(Source excerpt):

## START

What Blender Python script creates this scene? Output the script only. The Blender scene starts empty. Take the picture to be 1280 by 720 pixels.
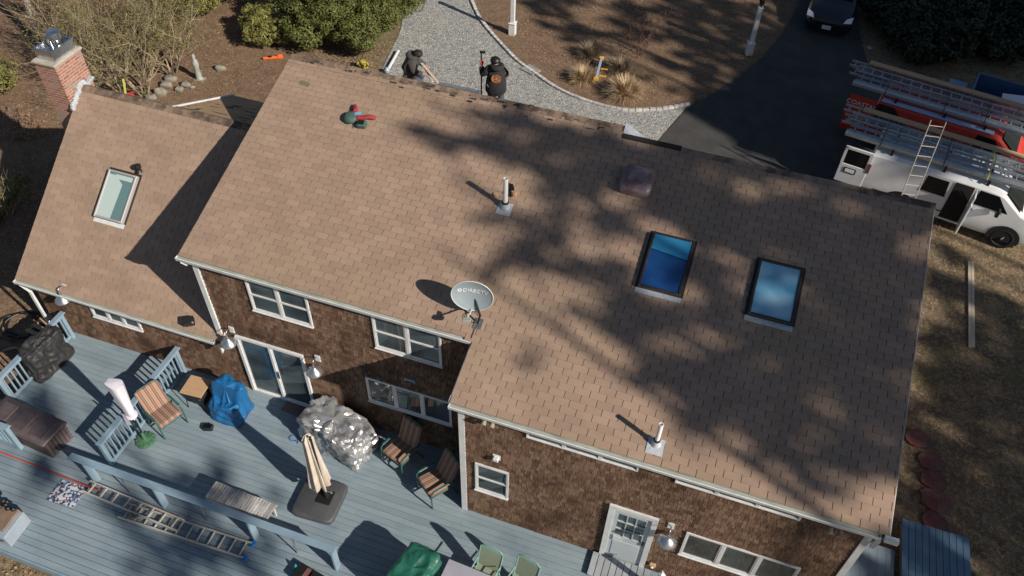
import bpy, math, random
from mathutils import Vector, Matrix, noise
random.seed(7)
R = math.radians
S = bpy.context.scene
col = S.collection

# ---------------------------------------------------------------- camera, world, sun
CAMLOC = Vector((9.9556, -9.3067, 16.4448)); YAW, PITCH, ROLL, FPX = 0.3069, 0.8170, 0.0347, 1016.41
_f = Vector((-math.sin(YAW)*math.cos(PITCH), math.cos(YAW)*math.cos(PITCH), -math.sin(PITCH)))
_r = Vector((math.cos(YAW), math.sin(YAW), 0)); _u = _r.cross(_f)
RIGHT = math.cos(ROLL)*_r + math.sin(ROLL)*_u; UP = -math.sin(ROLL)*_r + math.cos(ROLL)*_u
cam = bpy.data.objects.new('camera', bpy.data.cameras.new('camera')); col.objects.link(cam)
cam.matrix_world = Matrix.Translation(CAMLOC) @ Matrix((RIGHT, UP, -_f)).transposed().to_4x4()
cam.data.sensor_width = 36; cam.data.lens = 36*FPX/1280; cam.data.clip_end = 800; cam.data.clip_start = 0.5
S.camera = cam
SUN_AZ, SUN_EL = R(110), R(32.5)            # azimuth clockwise from +Y
SD = Vector((math.sin(SUN_AZ)*math.cos(SUN_EL), math.cos(SUN_AZ)*math.cos(SUN_EL), math.sin(SUN_EL)))
W = bpy.data.worlds.new('World'); S.world = W; W.use_nodes = True
nt = W.node_tree; sky = nt.nodes.new('ShaderNodeTexSky'); sky.sky_type = 'NISHITA'; sky.sun_disc = False
sky.sun_elevation = SUN_EL; sky.sun_rotation = SUN_AZ; sky.air_density = 1.0; sky.dust_density = 0.6; sky.ozone_density = 1.3
nt.links.new(sky.outputs[0], nt.nodes['Background'].inputs[0]); nt.nodes['Background'].inputs[1].default_value = 0.05
sun = bpy.data.objects.new('sun', bpy.data.lights.new('sun', 'SUN')); col.objects.link(sun)
sun.data.energy = 5.0; sun.data.angle = R(0.53); sun.data.color = (1.0, 0.90, 0.78)
sun.rotation_euler = (-SD).to_track_quat('-Z', 'Y').to_euler()
S.view_settings.view_transform = 'Standard'; S.view_settings.look = 'None'; S.view_settings.exposure = 0.22
S.view_settings.gamma = 1; S.view_settings.use_curve_mapping = False

# ---------------------------------------------------------------- where a point of the photograph lies on a real plane
def ray(u, v): return _f + RIGHT*((u-640)/FPX) - UP*((v-360)/FPX)
def Z(u, v, z=0.0):
    d = ray(u, v); return CAMLOC + d*((z-CAMLOC.z)/d.z)
def WY(u, v, y=0.0):
    d = ray(u, v); return CAMLOC + d*((y-CAMLOC.y)/d.y)
RS, RYR, RZR = 0.3236, 5.0036, 6.0932
def roofz(y): return RZR - RS*(RYR-y)
WS, WYR, WZR = 0.7449, 3.8442, 4.895
SX=7.76; RYL=5.2236; RZL=RZR+RS*.22                  # left of SX the back slope still runs a course higher
def wingz(y): return WZR - WS*(WYR-y)
def onpl(u, v, s, y0, z0):
    d = ray(u, v); t = (z0 - s*y0 + s*CAMLOC.y - CAMLOC.z)/(d.z - s*d.y); return CAMLOC + d*t
def RF(u, v, off=0): return onpl(u, v, RS, RYR, RZR+off)
def WF(u, v, off=0): return onpl(u, v, WS, WYR, WZR+off)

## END

(Written exercise):
Skip the images and write out the rest of the listing exactly.

(Worked answer):
What Blender Python script creates this scene? Output the script only. The Blender scene starts empty. Take the picture to be 1280 by 720 pixels.
import bpy, math, random
from mathutils import Vector, Matrix, noise
random.seed(7)
R = math.radians
S = bpy.context.scene
col = S.collection

# ---------------------------------------------------------------- camera, world, sun
CAMLOC = Vector((9.9556, -9.3067, 16.4448)); YAW, PITCH, ROLL, FPX = 0.3069, 0.8170, 0.0347, 1016.41
_f = Vector((-math.sin(YAW)*math.cos(PITCH), math.cos(YAW)*math.cos(PITCH), -math.sin(PITCH)))
_r = Vector((math.cos(YAW), math.sin(YAW), 0)); _u = _r.cross(_f)
RIGHT = math.cos(ROLL)*_r + math.sin(ROLL)*_u; UP = -math.sin(ROLL)*_r + math.cos(ROLL)*_u
cam = bpy.data.objects.new('camera', bpy.data.cameras.new('camera')); col.objects.link(cam)
cam.matrix_world = Matrix.Translation(CAMLOC) @ Matrix((RIGHT, UP, -_f)).transposed().to_4x4()
cam.data.sensor_width = 36; cam.data.lens = 36*FPX/1280; cam.data.clip_end = 800; cam.data.clip_start = 0.5
S.camera = cam
SUN_AZ, SUN_EL = R(110), R(32.5)            # azimuth clockwise from +Y
SD = Vector((math.sin(SUN_AZ)*math.cos(SUN_EL), math.cos(SUN_AZ)*math.cos(SUN_EL), math.sin(SUN_EL)))
W = bpy.data.worlds.new('World'); S.world = W; W.use_nodes = True
nt = W.node_tree; sky = nt.nodes.new('ShaderNodeTexSky'); sky.sky_type = 'NISHITA'; sky.sun_disc = False
sky.sun_elevation = SUN_EL; sky.sun_rotation = SUN_AZ; sky.air_density = 1.0; sky.dust_density = 0.6; sky.ozone_density = 1.3
nt.links.new(sky.outputs[0], nt.nodes['Background'].inputs[0]); nt.nodes['Background'].inputs[1].default_value = 0.05
sun = bpy.data.objects.new('sun', bpy.data.lights.new('sun', 'SUN')); col.objects.link(sun)
sun.data.energy = 5.0; sun.data.angle = R(0.53); sun.data.color = (1.0, 0.90, 0.78)
sun.rotation_euler = (-SD).to_track_quat('-Z', 'Y').to_euler()
S.view_settings.view_transform = 'Standard'; S.view_settings.look = 'None'; S.view_settings.exposure = 0.22
S.view_settings.gamma = 1; S.view_settings.use_curve_mapping = False

# ---------------------------------------------------------------- where a point of the photograph lies on a real plane
def ray(u, v): return _f + RIGHT*((u-640)/FPX) - UP*((v-360)/FPX)
def Z(u, v, z=0.0):
    d = ray(u, v); return CAMLOC + d*((z-CAMLOC.z)/d.z)
def WY(u, v, y=0.0):
    d = ray(u, v); return CAMLOC + d*((y-CAMLOC.y)/d.y)
RS, RYR, RZR = 0.3236, 5.0036, 6.0932
def roofz(y): return RZR - RS*(RYR-y)
WS, WYR, WZR = 0.7449, 3.8442, 4.895
SX=7.76; RYL=5.2236; RZL=RZR+RS*.22                  # left of SX the back slope still runs a course higher
def wingz(y): return WZR - WS*(WYR-y)
def onpl(u, v, s, y0, z0):
    d = ray(u, v); t = (z0 - s*y0 + s*CAMLOC.y - CAMLOC.z)/(d.z - s*d.y); return CAMLOC + d*t
def RF(u, v, off=0): return onpl(u, v, RS, RYR, RZR+off)
def WF(u, v, off=0): return onpl(u, v, WS, WYR, WZR+off)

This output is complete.